The kindness didn’t stop there. When Heinrich, whothe locals called Heinz , told them about his mother’s plight, they sent food parcels to Germany on his behalf. “My mother was living in poverty. I finally had to go home because she was very ill and needed looking after.”
So, after seven years doing a variety of jobs, eventually settling in Stranraer where he had worked for a firm building a river dam, Heinrich went home. He got a job as a docker in Bremen – but always dreamed of returning to Comrie, which he did in 1988. “It was exactly the same,” he says. “I got a warm welcome as if I had never left. Naturally some people had died but others knew me and said, ‘Hello Heinz’. All my memories came back to me.”

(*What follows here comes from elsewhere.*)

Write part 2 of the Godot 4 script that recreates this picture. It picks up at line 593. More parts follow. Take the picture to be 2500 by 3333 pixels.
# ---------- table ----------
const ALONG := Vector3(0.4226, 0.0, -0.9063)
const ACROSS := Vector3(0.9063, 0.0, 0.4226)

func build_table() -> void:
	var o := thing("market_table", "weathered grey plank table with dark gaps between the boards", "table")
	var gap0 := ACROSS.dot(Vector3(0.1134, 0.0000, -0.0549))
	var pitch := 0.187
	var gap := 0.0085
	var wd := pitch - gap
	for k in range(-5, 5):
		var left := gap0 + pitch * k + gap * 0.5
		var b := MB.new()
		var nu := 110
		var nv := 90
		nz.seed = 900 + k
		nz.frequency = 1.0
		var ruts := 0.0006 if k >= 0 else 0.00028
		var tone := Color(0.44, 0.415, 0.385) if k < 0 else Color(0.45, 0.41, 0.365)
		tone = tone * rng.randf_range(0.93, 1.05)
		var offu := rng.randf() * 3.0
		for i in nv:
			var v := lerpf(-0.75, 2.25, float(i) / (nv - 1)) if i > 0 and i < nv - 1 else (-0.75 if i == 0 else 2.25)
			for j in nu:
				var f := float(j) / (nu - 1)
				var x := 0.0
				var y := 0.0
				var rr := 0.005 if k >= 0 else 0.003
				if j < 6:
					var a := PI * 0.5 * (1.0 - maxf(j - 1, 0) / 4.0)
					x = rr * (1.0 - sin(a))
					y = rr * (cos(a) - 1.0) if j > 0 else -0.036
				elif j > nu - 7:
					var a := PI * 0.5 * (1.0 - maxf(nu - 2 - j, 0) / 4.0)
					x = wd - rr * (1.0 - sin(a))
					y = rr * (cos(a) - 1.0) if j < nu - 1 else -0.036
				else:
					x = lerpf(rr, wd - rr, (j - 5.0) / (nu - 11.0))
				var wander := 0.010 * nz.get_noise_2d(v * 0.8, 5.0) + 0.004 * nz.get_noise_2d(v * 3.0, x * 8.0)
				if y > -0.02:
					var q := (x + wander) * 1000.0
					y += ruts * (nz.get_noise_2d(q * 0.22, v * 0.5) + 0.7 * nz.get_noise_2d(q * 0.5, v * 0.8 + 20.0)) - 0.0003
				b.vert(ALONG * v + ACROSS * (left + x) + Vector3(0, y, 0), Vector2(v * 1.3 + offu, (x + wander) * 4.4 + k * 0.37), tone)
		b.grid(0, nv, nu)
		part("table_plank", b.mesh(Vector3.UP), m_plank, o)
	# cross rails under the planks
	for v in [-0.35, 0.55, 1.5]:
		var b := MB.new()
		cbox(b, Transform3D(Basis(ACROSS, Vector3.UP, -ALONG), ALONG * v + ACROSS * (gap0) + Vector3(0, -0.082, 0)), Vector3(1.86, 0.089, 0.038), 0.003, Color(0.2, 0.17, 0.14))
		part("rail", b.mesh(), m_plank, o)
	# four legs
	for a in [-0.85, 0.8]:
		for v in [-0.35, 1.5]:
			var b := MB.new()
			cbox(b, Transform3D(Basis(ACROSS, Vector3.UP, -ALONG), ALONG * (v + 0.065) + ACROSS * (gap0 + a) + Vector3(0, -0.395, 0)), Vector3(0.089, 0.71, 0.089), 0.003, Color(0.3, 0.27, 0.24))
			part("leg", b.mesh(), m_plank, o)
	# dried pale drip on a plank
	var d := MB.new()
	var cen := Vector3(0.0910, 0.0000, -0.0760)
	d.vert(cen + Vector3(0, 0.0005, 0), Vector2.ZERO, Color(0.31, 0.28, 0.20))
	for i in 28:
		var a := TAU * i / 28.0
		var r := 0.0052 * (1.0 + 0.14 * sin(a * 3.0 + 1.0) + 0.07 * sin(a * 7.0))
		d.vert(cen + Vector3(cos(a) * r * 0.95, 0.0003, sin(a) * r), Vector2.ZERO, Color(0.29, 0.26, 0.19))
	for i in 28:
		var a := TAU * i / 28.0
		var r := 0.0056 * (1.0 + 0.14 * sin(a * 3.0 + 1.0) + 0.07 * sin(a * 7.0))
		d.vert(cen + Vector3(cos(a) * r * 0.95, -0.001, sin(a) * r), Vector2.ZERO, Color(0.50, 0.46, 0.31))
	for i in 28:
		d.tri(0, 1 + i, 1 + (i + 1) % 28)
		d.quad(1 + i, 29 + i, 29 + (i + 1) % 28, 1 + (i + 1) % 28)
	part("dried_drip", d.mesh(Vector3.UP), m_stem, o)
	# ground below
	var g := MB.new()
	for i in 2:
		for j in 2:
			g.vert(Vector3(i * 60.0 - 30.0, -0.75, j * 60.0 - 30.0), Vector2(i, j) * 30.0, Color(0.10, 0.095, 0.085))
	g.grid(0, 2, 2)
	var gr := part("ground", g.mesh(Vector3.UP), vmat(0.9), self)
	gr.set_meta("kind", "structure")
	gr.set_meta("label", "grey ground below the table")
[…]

He has been back regularly ever since and has become ‘Uncle Heinz’ to five families, sending huge boxes of sweets every year. Heinrich married in Germany, but later divorced. He has no children or direct relatives to leave his estate to. He said: “The Scottish people gave me everything and never asked for a single penny in return. I had nothing and they gave me a home. I always wanted to give something back – and now I can.”